Verschiedene Kämpfe – eines gemeinsam
Wer die Mapuche nicht kennt, wird sie beim Portrait von Moira Millán kennen lernen. Sie wuchs in einem Slum auf, deren Bewohner:innen Mapuche und andere Indigene waren und das ein Symbol des Rassismus der Gesellschaft ist. Dank Institutionen der «Wohlfahrt» lernte Millán lesen und schreiben und erhielt Nahrung. Die Schule war ein Ort des rassistischen Systems und diente der Festigung der weissen Vorherrschaft. Moira Millán arbeitete im Alter von 12 Jahren als Dienstmädchen. Hier erlitt sie sexuelle Belästigungen durch ihre Arbeitgeber. Diese und weitere Erfahrungen politisierte Millán. Sie wurde Teil der Bewegung für die Rechte der indigenen Bevölkerung und der Frauen der Mapuche.

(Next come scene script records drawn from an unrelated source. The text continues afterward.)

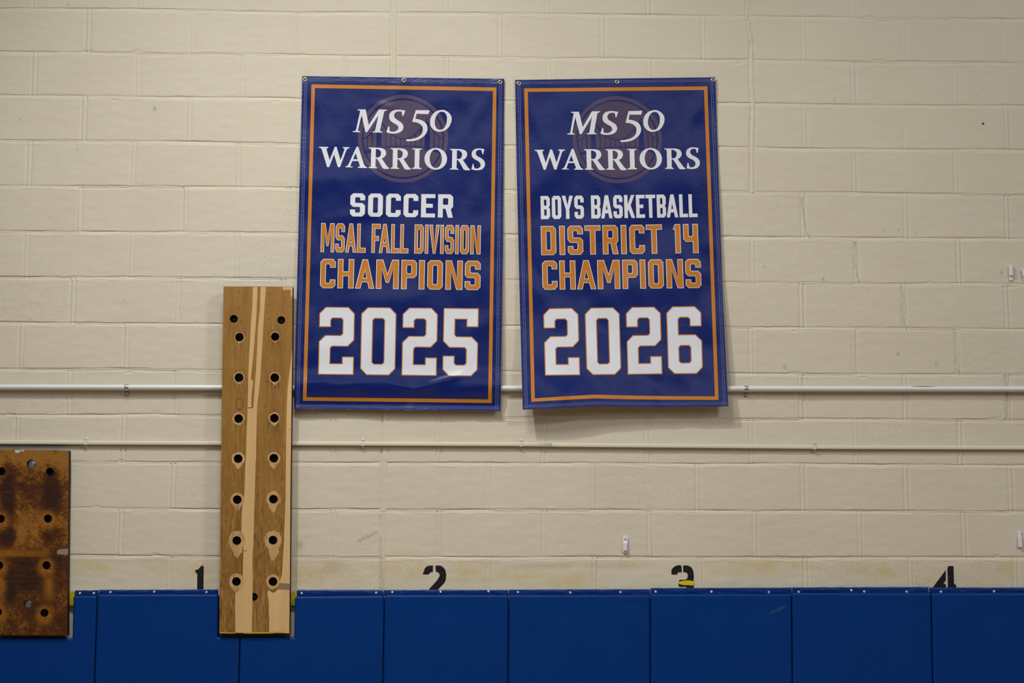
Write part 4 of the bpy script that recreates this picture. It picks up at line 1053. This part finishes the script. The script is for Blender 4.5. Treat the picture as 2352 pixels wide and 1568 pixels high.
        outlined(Line(1220, 430, 5.88, [(125, 118), (2165, 93)], [(133, 431), (2248, 402)], l2), [('B', 125, 250), ('O', 276, 402), ('Y', 412, 563), ('S', 580, 707), ('B', 805, 932), ('A', 938, 1092), ('S', 1105, 1230), ('K', 1253, 1397), ('E', 1412, 1530), ('T', 1542, 1673), ('B', 1692, 1815), ('A', 1822, 1977), ('L', 1995, 2108), ('L', 2122, 2238)], 46, 48, 26, 36, 0, 'white block lettering BOYS BASKETBALL')
        outlined(Line(1220, 430, 5.88, [(128, 524), (2250, 494)], [(135, 917), (2258, 887)], l2), [('D', 128, 332), ('I', 376, 452), ('S', 488, 695), ('T', 720, 934), ('R', 960, 1170), ('I', 1206, 1282), ('C', 1322, 1527), ('T', 1546, 1763), ('1', 1910, 2012), ('4', 2048, 2250)], 75, 71, 36, 40, 8, 'orange block lettering DISTRICT 14')
    outlined(L_ch, champ, 75, 71, 38, 40, 8, 'orange block lettering CHAMPIONS', TT=T)
    outlined(L_yr, [('2', 275, 580), ('0', 635, 937), ('2', 990, 1292), ('6' if two else '5', 1340, 1642)], 103, 98, 55, 55, 7.8, 'white numerals ' + ('2026' if two else '2025'), M_borange, M_bwhite, T, .30, 14)
    # hem: the doubled edge of the vinyl, a little rippled
    hi = inset(cl, 12.5)
    mb = MB(); lift([[cl, hi]], .0003, mb, 0); mb.build('hem', M_hem, root, True)
    c4 = [cl[0], cl[2], cl[4], cl[6]] if not two else [cl[0], cl[2], cl[5], cl[9]]
    mb = MB()
    for ins in (6.6, 10.8):
        for e0, e1 in ((0, 3), (1, 2)):
            a = c4[e0]; b = c4[e1]; sx_ = ins if e0 == 0 else -ins
            mid = cl[7] if (e0 == 0 and not two) else None
            pl = [(a[0]+sx_, a[1]+3), ((a[0]+b[0])/2+sx_, (a[1]+b[1])/2), (b[0]+sx_, b[1]-3)]
            q = [(x-.42, y) for x, y in pl]+[(x+.42, y) for x, y in reversed(pl)]
            lift([[q]], .0007, mb, 0)
    for ins in (5.6, 8.8):
        for top_ in (True, False):
            if top_: pl = [cl[0], cl[1], cl[2]]; dy_ = ins
            else: pl = ([cl[4], cl[5], cl[6]] if not two else [cl[5], cl[6], cl[7], cl[8], cl[9]]); dy_ = -ins
            pl = [(x, y+dy_) for x, y in pl]
            pl[0] = (pl[0][0]+(3 if top_ else -3), pl[0][1]); pl[-1] = (pl[-1][0]+(-3 if top_ else 3), pl[-1][1])
            q = [(x, y-.35) for x, y in pl]+[(x, y+.35) for x, y in reversed(pl)]
            lift([[q]], .0007, mb, 0)
    mb.build('hem_stitching', M_stitch, root, True)
    # eyelets
    for x, y in ([(700.3, 182), (927.5, 184.2), (1149, 188.5)] if not two else [(1191.7, 191.6), (1417.3, 188.2), (1638, 183.3)]):
        d_ = depth(x, y); p = P(x, y, d_); p = Vector((p.x, 0, p.z))
        mb = MB(); n = 28; R_, r_ = .0073, .0026
        for i in range(n):
            for j in range(10):
                a = 2*math.pi*i/n; b = 2*math.pi*j/10; rr_ = R_+r_*math.cos(b)
                mb.v.append(p+Vector((rr_*math.cos(a), -(d_+.0012+.0016*math.sin(b)), rr_*math.sin(a))))
        for i in range(n):
            for j in range(10):
                mb.f.append((i*10+j, ((i+1) % n)*10+j, ((i+1) % n)*10+(j+1) % 10, i*10+(j+1) % 10)); mb.m.append(0)
        ring = mb.build('eyelet', M_brass, root, True); recalc(ring)
        mb = MB(); mb.lathe(p, [(.0054, d_+.0004), (.0052, d_+.0010)], 16); mb.lathe(p, [(.0030, d_+.0010), (.0026, d_+.0022), (.0012, d_+.0025)], 12, 1)  # dark disc behind the screw paints the shade inside the eyelet
        mb.build('screw', [M_drk, M_red], ring, True)
banner(1)
banner(2)
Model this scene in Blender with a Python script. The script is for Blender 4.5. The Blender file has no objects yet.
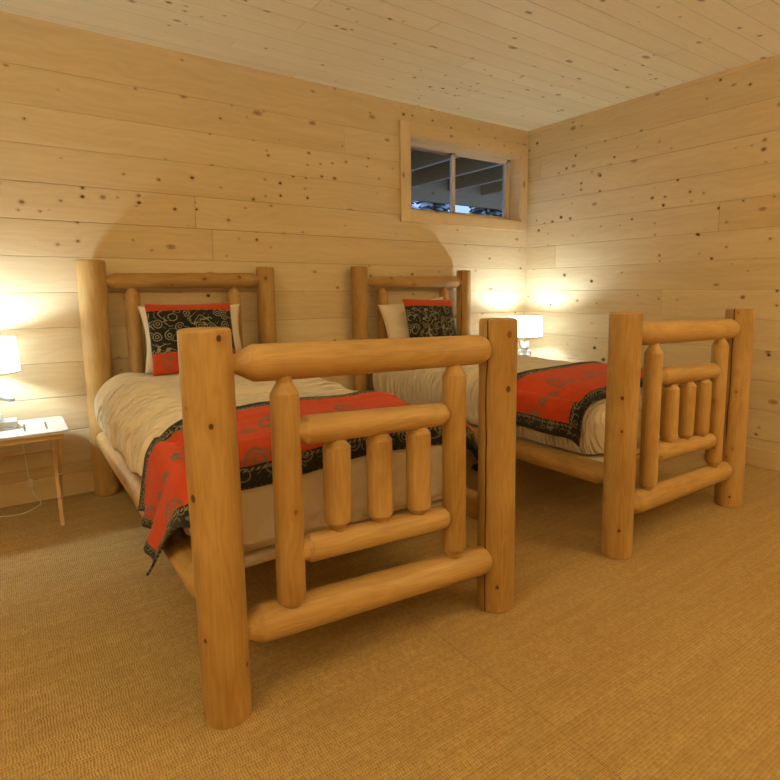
import bpy, bmesh, math, random
from mathutils import Vector, Matrix, Euler, noise
from mathutils.bvhtree import BVHTree
PI = math.pi
SC = bpy.context.scene
COL = SC.collection

# ------------------------------------------------------------------ helpers
def link(name, me, mat=None, parent=None):
    o = bpy.data.objects.new(name, me)
    COL.objects.link(o)
    if mat is not None and me is not None:
        for m in (mat if isinstance(mat, (list, tuple)) else [mat]):
            me.materials.append(m)
    if parent is not None:
        o.parent = parent
    return o

def obj(name, bm, mat=None, parent=None, smooth=False, angle=None):
    me = bpy.data.meshes.new(name)
    bm.normal_update()
    bm.to_mesh(me); bm.free()
    if smooth or angle is not None:
        for p in me.polygons: p.use_smooth = True
        if angle is not None: me.set_sharp_from_angle(angle=math.radians(angle))
    return link(name, me, mat, parent)

def thing(name, label, cat, loc=(0, 0, 0), rz=0.0, group=None):
    o = bpy.data.objects.new(name, None); COL.objects.link(o)
    o.empty_display_size = .1
    o.location = loc; o.rotation_euler = (0, 0, rz)
    tag(o, label, cat, group)
    return o

def tag(o, label, cat, group=None):
    o['label'] = label; o['category'] = cat
    if group: o['group'] = group
    return o

def struct(o):
    o['kind'] = 'structure'
    return o

def box(bm, x0, x1, y0, y1, z0, z1, bevel=0.0, seg=2):
    vs = [bm.verts.new((x, y, z)) for z in (z0, z1) for y in (y0, y1) for x in (x0, x1)]
    fs = [bm.faces.new([vs[i] for i in f]) for f in
          ((0, 2, 3, 1), (4, 5, 7, 6), (0, 1, 5, 4), (2, 6, 7, 3), (0, 4, 6, 2), (1, 3, 7, 5))]
    if bevel > 0:
        es = {e for f in fs for e in f.edges}
        bmesh.ops.bevel(bm, geom=list(es), offset=bevel, segments=seg, profile=.5, affect='EDGES')
    return fs

def tube(bm, pts, r, seg=8, cap=True):
    pts = [Vector(p) for p in pts]
    rings = []; up = Vector((0.13, 0.31, 0.94)).normalized()
    for i, p in enumerate(pts):
        d = (pts[min(i + 1, len(pts) - 1)] - pts[max(i - 1, 0)]).normalized()
        a = d.cross(up).normalized(); b = a.cross(d).normalized()
        rr = r[i] if isinstance(r, (list, tuple)) else r
        rings.append([bm.verts.new(p + (a * math.cos(2 * PI * k / seg) + b * math.sin(2 * PI * k / seg)) * rr) for k in range(seg)])
    for A, B in zip(rings, rings[1:]):
        for k in range(seg):
            bm.faces.new((A[k], A[(k + 1) % seg], B[(k + 1) % seg], B[k]))
    if cap:
        bm.faces.new(rings[0][::-1]); bm.faces.new(rings[-1])

def spline(pts, n=8):
    P = [Vector(p) for p in pts]; P = [2 * P[0] - P[1]] + P + [2 * P[-1] - P[-2]]
    out = []
    for i in range(1, len(P) - 2):
        a, b, c, d = P[i - 1:i + 3]
        for k in range(n):
            t = k / n
            out.append(.5 * ((2 * b) + (c - a) * t + (2 * a - 5 * b + 4 * c - d) * t * t + (3 * b - a - 3 * c + d) * t ** 3))
    out.append(P[-2]); return out

def lathe(bm, prof, seg=40, cx=0, cy=0):
    rings = []
    for r, z in prof:
        rings.append([bm.verts.new((cx + r * math.cos(2 * PI * k / seg), cy + r * math.sin(2 * PI * k / seg), z)) for k in range(seg)])
    for A, B in zip(rings, rings[1:]):
        for k in range(seg):
            bm.faces.new((A[k], A[(k + 1) % seg], B[(k + 1) % seg], B[k]))
    return rings

def bake(o):
    dg = bpy.context.evaluated_depsgraph_get(); dg.update()
    me = bpy.data.meshes.new_from_object(o.evaluated_get(dg))
    o.modifiers.clear(); o.data = me
    return o

# ------------------------------------------------------------------ node helper
class N:
    def __init__(s, name):
        s.m = bpy.data.materials.new(name); s.m.use_nodes = True
        s.t = s.m.node_tree; s.t.nodes.clear()
    def n(s, ty, **kw):
        nd = s.t.nodes.new('ShaderNode' + ty)
        for k, v in kw.items(): setattr(nd, k, v)
        return nd
    def put(s, sock, v):
        if isinstance(v, bpy.types.NodeSocket): s.t.links.new(v, sock)
        elif v is not None:
            if hasattr(sock, 'default_value'):
                dv = sock.default_value
                if hasattr(dv, '__len__') and not isinstance(v, (int, float)):
                    sock.default_value = tuple(v) + ((1.0,) if len(dv) == 4 and len(v) == 3 else ())
                else: sock.default_value = v
    def math(s, op, a, b=None, c=None, clamp=False):
        nd = s.n('Math', operation=op, use_clamp=clamp)
        s.put(nd.inputs[0], a); s.put(nd.inputs[1], b); s.put(nd.inputs[2], c)
        return nd.outputs[0]
    def vmath(s, op, a, b=None, out=0):
        nd = s.n('VectorMath', operation=op); s.put(nd.inputs[0], a); s.put(nd.inputs[1], b)
        return nd.outputs[out]
    def mul3(s, v, k): return s.vmath('MULTIPLY', v, k)
    def mix(s, f, a, b, mode='MIX'):
        nd = s.n('Mix', data_type='RGBA', blend_type=mode)
        s.put(nd.inputs[0], f); s.put(nd.inputs[6], a); s.put(nd.inputs[7], b)
        return nd.outputs[2]
    def noise(s, v, scale, det=3.0, rough=.5, dist=0.0):
        nd = s.n('TexNoise'); s.put(nd.inputs['Vector'], v); nd.inputs['Scale'].default_value = scale
        nd.inputs['Detail'].default_value = det; nd.inputs['Roughness'].default_value = rough; nd.inputs['Distortion'].default_value = dist
        return nd.outputs['Fac']
    def smooth(s, v, a, b, lo=0.0, hi=1.0):
        nd = s.n('MapRange', interpolation_type='SMOOTHSTEP'); s.put(nd.inputs[0], v)
        for i, x in zip((1, 2, 3, 4), (a, b, lo, hi)): s.put(nd.inputs[i], x)
        return nd.outputs[0]
    def comb(s, x, y, z):
        nd = s.n('CombineXYZ')
        for i, v in enumerate((x, y, z)): s.put(nd.inputs[i], v)
        return nd.outputs[0]
    def sep(s, v):
        nd = s.n('SeparateXYZ'); s.put(nd.inputs[0], v); return nd.outputs
    def white(s, v):
        nd = s.n('TexWhiteNoise', noise_dimensions='3D'); s.put(nd.inputs[0], v); return nd.outputs
    def vor(s, v, scale, dim='2D', feat='F1', rnd=1.0):
        nd = s.n('TexVoronoi', voronoi_dimensions=dim, feature=feat); s.put(nd.inputs['Vector'], v)
        nd.inputs['Scale'].default_value = scale; nd.inputs['Randomness'].default_value = rnd
        return nd.outputs
    def finish(s, col, rough=.6, height=None, dist=.01, strength=1.0, spec=.3, **kw):
        b = s.n('BsdfPrincipled'); s.put(b.inputs['Base Color'], col); s.put(b.inputs['Roughness'], rough)
        b.inputs['Specular IOR Level'].default_value = spec
        for k, v in kw.items(): s.put(b.inputs[k.replace('_', ' ')], v)
        if height is not None:
            bp = s.n('Bump'); bp.inputs['Distance'].default_value = dist; bp.inputs['Strength'].default_value = strength
            s.put(bp.inputs['Height'], height); s.t.links.new(bp.outputs[0], b.inputs['Normal'])
        o = s.n('OutputMaterial'); s.t.links.new(b.outputs[0], o.inputs[0])
        return s.m

def _ncol(s, p, scale):
    nd = s.n('TexNoise'); s.put(nd.inputs['Vector'], p); nd.inputs['Scale'].default_value = scale; nd.inputs['Detail'].default_value = 1.0
    return s.vmath('SUBTRACT', nd.outputs['Color'], (.5, .5, .5))
N.n_col = _ncol

def plain(name, col, rough=.6, spec=.3, **kw):
    return N(name).finish(col, rough, spec=spec, **kw)

# ------------------------------------------------------------------ wood: planks
def plank_mat(name, axis_u, axis_v, width, off, pale, mid, dark_spots=1.0, seed=0.0, blen=6.5, groove=.45):
    """boards running along axis_u, stacked along axis_v, in metres"""
    s = N(name); tc = s.n('TexCoord'); c = s.sep(tc.outputs['Object'])
    u, v = c[axis_u], c[axis_v]
    bv = s.math('MINIMUM', s.math('DIVIDE', s.math('SUBTRACT', v, off), width), 12.9)
    row = s.math('FLOOR', bv); fv = s.math('FRACT', bv)
    rw = s.white(s.comb(row, seed, 1.3))[0]
    bu = s.math('DIVIDE', s.math('ADD', u, s.math('MULTIPLY', rw, 7.0)), blen)
    cell = s.math('FLOOR', bu); fu = s.math('FRACT', bu)
    rnd = s.white(s.comb(row, cell, seed))
    r1 = rnd[0]
    # grain coordinates shifted per board
    sh = s.math('MULTIPLY', r1, 40.0)
    gu = s.math('ADD', u, sh)
    g = s.comb(gu, s.math('ADD', v, sh), seed)
    big = s.noise(s.mul3(g, (.9, 9.0, 1)), 1.0, 2.0)
    warp = s.math('MULTIPLY', s.noise(s.mul3(g, (2.2, 5.0, 1)), 1.0, 2.0), 4.2)
    rings = s.math('SINE', s.math('MULTIPLY', s.math('ADD', s.math('MULTIPLY', fv, 2.6), warp), 9.0))
    fine = s.noise(s.mul3(g, (3.0, 130.0, 1)), 1.0, 3.0)
    fine2 = s.noise(s.mul3(g, (1.2, 38.0, 1)), 1.0, 3.0, .6)
    tone = s.math('ADD', s.math('MULTIPLY', rings, .10), s.math('MULTIPLY', s.math('SUBTRACT', fine, .5), .55))
    tone = s.math('ADD', tone, s.math('MULTIPLY', s.math('SUBTRACT', big, .5), 1.1))
    tone = s.math('ADD', tone, s.math('MULTIPLY', s.math('SUBTRACT', fine2, .5), .8))
    tone = s.math('ADD', tone, s.math('MULTIPLY', s.math('SUBTRACT', r1, .5), .60))
    f = s.math('ADD', s.math('MULTIPLY', tone, .8), .5, clamp=True)
    col = s.mix(f, pale, mid)
    # small pin knots
    kv = s.vor(s.mul3(g, (.82, 1.0, 1)), 13.0)
    kc = s.n('SeparateColor'); s.t.links.new(kv['Color'], kc.inputs[0])
    dens = s.smooth(s.noise(s.mul3(g, (.9, 1.6, 1)), 1.0, 2.0), .40, .62, 1.0 - .25 * (dark_spots - 1), .65 - .12 * (dark_spots - 1))
    rad = s.math('MULTIPLY', s.math('SUBTRACT', kc.outputs[0], dens, clamp=True), .40 * dark_spots ** .4)
    kd = kv['Distance']
    m1 = s.smooth(s.math('SUBTRACT', kd, rad), -.035, .02, 1, 0)
    m1 = s.math('MULTIPLY', m1, s.math('GREATER_THAN', rad, .006))
    m1 = s.math('MULTIPLY', m1, s.math('ADD', .45, s.math('MULTIPLY', kc.outputs[1], .55)))
    # streak / halo next to knots
    m1h = s.math('MULTIPLY', s.smooth(s.math('SUBTRACT', kd, rad), 0.0, .16, .35, 0), s.math('GREATER_THAN', rad, .03))
    col = s.mix(m1h, col, (.33, .16, .05))
    col = s.mix(m1, col, (.045, .022, .010))
    # larger pale oval knots with tails
    kv2 = s.vor(s.mul3(s.vmath('ADD', g, (3.1, 1.7, 0)), (.55, 1.0, 1)), 4.6)
    kc2 = s.n('SeparateColor'); s.t.links.new(kv2['Color'], kc2.inputs[0])
    rad2 = s.math('MULTIPLY', s.math('SUBTRACT', kc2.outputs[0], .44, clamp=True), .15)
    d2 = s.math('ADD', kv2['Distance'], s.math('MULTIPLY', s.math('SUBTRACT', s.noise(g, 40.0, 2), .5), .035))
    m2 = s.smooth(s.math('SUBTRACT', d2, rad2), -.03, .03, .62, 0)
    m2 = s.math('MULTIPLY', m2, s.math('GREATER_THAN', rad2, .004))
    col = s.mix(m2, col, (.24, .115, .04))
    m3 = s.smooth(s.math('SUBTRACT', d2, s.math('MULTIPLY', rad2, .3)), -.02, .01, .6, 0)
    m3 = s.math('MULTIPLY', m3, s.math('GREATER_THAN', rad2, .02))
    col = s.mix(m3, col, (.10, .045, .016))
    # grooves between boards
    e = s.math('MULTIPLY', s.math('MINIMUM', fv, s.math('SUBTRACT', 1.0, fv)), width)
    eu = s.math('MULTIPLY', s.math('MINIMUM', fu, s.math('SUBTRACT', 1.0, fu)), blen)
    gr = s.math('MINIMUM', e, s.math('MULTIPLY', eu, 1.4))
    gw = s.math('MULTIPLY', s.math('ADD', .35, s.white(s.comb(row, seed, 7.7))[0]), groove)
    gm = s.math('MULTIPLY', s.smooth(gr, .0006, .0030, 1, 0), gw, clamp=True)
    col = s.mix(gm, col, (.13, .06, .02))
    h = s.math('ADD', s.smooth(gr, 0.0, .005), s.math('MULTIPLY', fine, .05))
    h = s.math('ADD', h, s.math('MULTIPLY', r1, .12))
    return s.finish(col, .52, h, .004, .6, spec=.25)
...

Das Potential all dieser Funken hat die Gruppe orghan erkannt und will es selber nutzen. In einem einführenden Text gehen die Aktivist:innen weiter: «In der Verbindung der vielen Kämpfe, die geführt werden, liegt das Potential, die Grundfesten der kapitalistischen Ordnung anzugreifen.» Eine grundlegende Erkenntnis geht aber dem voraus: Es gibt keinen Kampf der Befreiung, der nicht grundlegend feministisch ist.